Il partito democratico non cambia verso, siamo sempre “ai materassi”, come dicevano nel film il Padrino, alla guerra di tutti contro tutti. Ieri Gianni Cuperlo, che dicono anima moderata della opposizione di sinistra a Renzi, ha detto in modo molto garbato al segretario: dimettiti e andiamo al Congresso. Ma se Cuperlo va giù di fioretto, il presidente di Regione Puglia, Michele Emiliano, continua ad avanzare a sciabolate: “Renzi non si dimetterà perché ha un sacco di soldati e salmerie da collocare”, dice Emiliano, in quanto, dopo la sentenza della Consulta sull’Italicum, che ha lasciato in piedi i capilista bloccati, il segretario ha tutto l’interesse di salvare se stesso e i suoi andando subito al voto, anche con questa legge elettorale e anche al costo di perdere le elezioni. 
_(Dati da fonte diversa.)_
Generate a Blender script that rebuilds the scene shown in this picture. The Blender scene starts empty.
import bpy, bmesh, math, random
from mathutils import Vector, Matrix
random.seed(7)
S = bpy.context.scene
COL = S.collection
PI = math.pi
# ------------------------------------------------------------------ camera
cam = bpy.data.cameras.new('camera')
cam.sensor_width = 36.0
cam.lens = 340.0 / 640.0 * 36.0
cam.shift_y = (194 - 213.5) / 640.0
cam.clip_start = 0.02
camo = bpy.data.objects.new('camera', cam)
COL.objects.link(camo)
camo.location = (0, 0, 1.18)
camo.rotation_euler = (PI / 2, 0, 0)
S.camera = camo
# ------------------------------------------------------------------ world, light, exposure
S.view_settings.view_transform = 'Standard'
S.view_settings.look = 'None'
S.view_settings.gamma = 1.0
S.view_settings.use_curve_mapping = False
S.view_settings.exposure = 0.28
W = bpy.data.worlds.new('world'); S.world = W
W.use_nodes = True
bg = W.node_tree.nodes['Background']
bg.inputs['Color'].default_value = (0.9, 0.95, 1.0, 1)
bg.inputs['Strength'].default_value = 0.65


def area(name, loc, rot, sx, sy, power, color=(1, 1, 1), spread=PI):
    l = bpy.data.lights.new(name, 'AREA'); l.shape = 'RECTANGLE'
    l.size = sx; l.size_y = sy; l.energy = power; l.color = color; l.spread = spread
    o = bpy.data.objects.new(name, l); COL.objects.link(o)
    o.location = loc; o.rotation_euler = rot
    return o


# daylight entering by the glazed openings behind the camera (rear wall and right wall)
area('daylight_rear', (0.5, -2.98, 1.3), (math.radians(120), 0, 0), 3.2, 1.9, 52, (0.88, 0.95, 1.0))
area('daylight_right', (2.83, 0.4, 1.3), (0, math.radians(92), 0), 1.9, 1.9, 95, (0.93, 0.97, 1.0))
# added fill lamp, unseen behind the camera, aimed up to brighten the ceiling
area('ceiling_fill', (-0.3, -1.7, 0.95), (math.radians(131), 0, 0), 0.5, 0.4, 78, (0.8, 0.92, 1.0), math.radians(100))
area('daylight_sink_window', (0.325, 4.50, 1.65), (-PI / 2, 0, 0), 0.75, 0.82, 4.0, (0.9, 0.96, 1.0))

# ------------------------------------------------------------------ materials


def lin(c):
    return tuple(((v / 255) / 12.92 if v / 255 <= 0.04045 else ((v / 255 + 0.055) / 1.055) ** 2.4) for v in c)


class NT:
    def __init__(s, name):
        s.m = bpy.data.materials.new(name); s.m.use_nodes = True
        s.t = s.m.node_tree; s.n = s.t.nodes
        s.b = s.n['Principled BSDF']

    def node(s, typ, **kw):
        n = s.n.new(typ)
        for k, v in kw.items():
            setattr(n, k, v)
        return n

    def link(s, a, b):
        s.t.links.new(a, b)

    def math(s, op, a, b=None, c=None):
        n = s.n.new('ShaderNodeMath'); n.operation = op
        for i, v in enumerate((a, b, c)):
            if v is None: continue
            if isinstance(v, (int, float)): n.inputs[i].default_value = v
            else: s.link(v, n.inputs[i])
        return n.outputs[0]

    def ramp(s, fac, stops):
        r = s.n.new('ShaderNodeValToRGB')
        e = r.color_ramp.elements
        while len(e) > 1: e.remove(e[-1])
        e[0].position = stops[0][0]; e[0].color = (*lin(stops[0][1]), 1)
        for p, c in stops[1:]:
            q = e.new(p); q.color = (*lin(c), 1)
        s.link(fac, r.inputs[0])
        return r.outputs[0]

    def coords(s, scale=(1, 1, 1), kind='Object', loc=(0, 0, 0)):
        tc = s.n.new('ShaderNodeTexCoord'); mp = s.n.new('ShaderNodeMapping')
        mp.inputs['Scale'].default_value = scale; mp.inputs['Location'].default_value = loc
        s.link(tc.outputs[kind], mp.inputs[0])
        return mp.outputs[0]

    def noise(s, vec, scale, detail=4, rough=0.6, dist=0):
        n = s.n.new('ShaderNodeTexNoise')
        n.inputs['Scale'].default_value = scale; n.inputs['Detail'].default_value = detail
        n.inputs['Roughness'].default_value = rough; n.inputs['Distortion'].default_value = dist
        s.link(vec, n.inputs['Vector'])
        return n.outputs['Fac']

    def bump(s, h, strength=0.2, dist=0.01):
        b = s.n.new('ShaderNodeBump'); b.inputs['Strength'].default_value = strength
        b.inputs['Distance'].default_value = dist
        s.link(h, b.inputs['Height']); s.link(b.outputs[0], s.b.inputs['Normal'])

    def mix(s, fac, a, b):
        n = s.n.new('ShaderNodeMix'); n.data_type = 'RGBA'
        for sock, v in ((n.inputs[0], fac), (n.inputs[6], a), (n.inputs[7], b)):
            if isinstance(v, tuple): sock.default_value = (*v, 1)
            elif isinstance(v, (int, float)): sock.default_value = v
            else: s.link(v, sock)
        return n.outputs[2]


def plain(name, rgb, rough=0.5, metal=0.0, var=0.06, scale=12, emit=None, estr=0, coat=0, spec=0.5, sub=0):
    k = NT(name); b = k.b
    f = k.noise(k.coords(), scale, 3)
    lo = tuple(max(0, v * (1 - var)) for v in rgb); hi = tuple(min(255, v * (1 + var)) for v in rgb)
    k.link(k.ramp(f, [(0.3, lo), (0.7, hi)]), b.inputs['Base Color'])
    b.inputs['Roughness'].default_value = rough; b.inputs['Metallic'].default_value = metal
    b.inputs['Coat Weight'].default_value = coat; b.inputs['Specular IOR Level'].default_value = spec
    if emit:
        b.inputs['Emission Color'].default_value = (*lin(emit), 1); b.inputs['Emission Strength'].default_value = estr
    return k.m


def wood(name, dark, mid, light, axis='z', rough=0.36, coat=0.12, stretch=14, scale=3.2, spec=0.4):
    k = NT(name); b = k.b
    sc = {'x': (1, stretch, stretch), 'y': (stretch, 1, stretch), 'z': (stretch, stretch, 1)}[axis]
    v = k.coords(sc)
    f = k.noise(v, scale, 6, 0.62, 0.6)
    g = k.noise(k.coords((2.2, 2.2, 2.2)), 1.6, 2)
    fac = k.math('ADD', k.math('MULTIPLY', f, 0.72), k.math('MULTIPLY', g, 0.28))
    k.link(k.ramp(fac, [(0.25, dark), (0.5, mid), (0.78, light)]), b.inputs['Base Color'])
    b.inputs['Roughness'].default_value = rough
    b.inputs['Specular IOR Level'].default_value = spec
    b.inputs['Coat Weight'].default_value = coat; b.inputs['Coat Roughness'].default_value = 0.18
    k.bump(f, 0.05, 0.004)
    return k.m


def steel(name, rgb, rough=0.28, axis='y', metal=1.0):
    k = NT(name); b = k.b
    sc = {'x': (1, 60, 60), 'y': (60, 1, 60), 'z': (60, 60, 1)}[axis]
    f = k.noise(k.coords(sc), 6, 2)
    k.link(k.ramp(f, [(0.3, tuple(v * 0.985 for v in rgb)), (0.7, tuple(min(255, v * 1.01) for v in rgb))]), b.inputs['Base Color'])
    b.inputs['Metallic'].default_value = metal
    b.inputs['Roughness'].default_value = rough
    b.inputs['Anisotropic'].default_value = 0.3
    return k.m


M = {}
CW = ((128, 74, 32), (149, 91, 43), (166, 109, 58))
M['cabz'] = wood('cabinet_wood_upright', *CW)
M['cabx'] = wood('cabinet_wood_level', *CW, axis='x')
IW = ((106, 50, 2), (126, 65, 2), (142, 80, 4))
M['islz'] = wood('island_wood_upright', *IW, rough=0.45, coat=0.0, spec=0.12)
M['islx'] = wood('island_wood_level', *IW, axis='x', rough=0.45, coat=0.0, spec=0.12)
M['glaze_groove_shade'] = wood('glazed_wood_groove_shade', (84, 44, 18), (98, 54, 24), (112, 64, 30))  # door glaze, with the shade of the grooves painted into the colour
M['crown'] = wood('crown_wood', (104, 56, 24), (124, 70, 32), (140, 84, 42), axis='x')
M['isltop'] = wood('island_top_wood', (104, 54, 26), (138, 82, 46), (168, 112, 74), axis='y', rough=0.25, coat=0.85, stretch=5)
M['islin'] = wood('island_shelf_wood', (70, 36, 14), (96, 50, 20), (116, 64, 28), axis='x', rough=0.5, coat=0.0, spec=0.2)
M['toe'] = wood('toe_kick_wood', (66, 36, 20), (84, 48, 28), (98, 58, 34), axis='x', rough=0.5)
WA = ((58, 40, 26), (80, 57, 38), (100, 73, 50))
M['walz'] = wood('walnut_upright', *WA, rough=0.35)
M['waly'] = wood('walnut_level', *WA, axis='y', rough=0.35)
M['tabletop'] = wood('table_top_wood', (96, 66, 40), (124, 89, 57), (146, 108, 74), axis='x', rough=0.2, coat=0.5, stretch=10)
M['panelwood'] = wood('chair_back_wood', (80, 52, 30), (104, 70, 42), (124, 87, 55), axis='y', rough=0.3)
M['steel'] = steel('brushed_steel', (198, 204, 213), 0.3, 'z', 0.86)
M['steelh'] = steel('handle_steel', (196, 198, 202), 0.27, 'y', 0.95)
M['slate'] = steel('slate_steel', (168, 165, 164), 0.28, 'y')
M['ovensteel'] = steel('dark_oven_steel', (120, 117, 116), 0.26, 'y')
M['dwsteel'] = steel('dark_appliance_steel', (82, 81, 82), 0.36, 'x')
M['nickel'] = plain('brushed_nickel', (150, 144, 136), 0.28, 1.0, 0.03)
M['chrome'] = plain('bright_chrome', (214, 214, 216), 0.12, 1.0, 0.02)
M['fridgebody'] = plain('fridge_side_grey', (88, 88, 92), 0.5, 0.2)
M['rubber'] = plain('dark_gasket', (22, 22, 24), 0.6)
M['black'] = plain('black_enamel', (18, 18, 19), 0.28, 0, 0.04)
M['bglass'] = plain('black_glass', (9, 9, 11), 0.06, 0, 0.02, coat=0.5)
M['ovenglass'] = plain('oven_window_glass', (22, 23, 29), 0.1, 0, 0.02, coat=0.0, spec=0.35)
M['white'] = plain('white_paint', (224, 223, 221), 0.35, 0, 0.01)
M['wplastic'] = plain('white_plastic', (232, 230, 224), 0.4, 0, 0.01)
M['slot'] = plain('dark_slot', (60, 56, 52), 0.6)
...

“Se non ci fossero le elezioni immediate e non potesse utilizzare l’argomento convincente della scelta di chi mettere in lista, tenendo così insieme tutte le correnti del partito, credo che l’esito del congresso potrebbe essere ben diverso”, sottolinea Emiliano, che a proposito dell’Unità perennemente in fallimento ricorda, è stata un’altra delle rottamazioni renziane, Matteo “devasta spontaneamente tutto ciò che entra in relazione con lui” . Dopodiché il presidente della Puglia evoca il referendum nel Pd sul Congresso, lanciato nei giorni scorsi, e aggiunge che i Democratici devono davvero cambiare verso: “veniamo percepiti come una forza dell’establishment, punto di riferimento dei potenti della terra, di banchieri e petrolieri”. 

Il problema del Pd è che non ha una ricetta per affrontare il mondo nuovo che si è aperto con Brexit, la vittoria di Trump e la rivolta del popolo contro l’establishment. Nello schema renziano l’importante non è più vincere ma conservare il potere personale e quello concentrico dei gigli un tempo magici. Nello schema di Emiliano servirebbe avvicinarsi a M5S, ma va detto che in Puglia i grillini gli hanno risposto picche. Nello schema bersaniano invece, ma ne scrive anche Veltroni sull’Unità di oggi, il pericolo non sono i grillini ma ancora la destra: “basta fare la somma delle intenzioni di voto, crescenti, per i partiti della destra e si scoprirà che, già ora, la destra ha più consenso di tutti. E non ha un leader. Se lo trovasse, e rischia di farlo, sarà ancora più competitiva”, scrive Veltroni.

Va registrato anche il soccorso fassiniano a Renzi nell’intervista a Repubblica di oggi, dove il candidato sindaco sconfitto alla grande dai grillini avverte gli scissionisti: “non ha senso fare una scissione, creare un partito della sinistra, che dovrebbe poi fare cosa? Certamente non potrebbe allearsi con il Pd  dopo averlo spaccato. Lo dico a D’Alema e alla minoranza dem”. Insomma sul voto, sul congresso, come sulle ricette per affrontare il mondo di oggi, i Democratici continuano a litigare sventolando ognuno la propria ricetta, si guardi allo scontro tra Orfini e Franceschini su legge elettorale, coalizioni, premi e via dicendo. 

Con buona pace del parlamento, delle altre forze politiche e in definitiva di quella Italia, maggioritaria, a cui interessano davvero poco le sorti di Renzi e del suo partito, e che vorrebbe pittosto essere certa che la politica ha a cuore prima di tutto l’interesse del paese.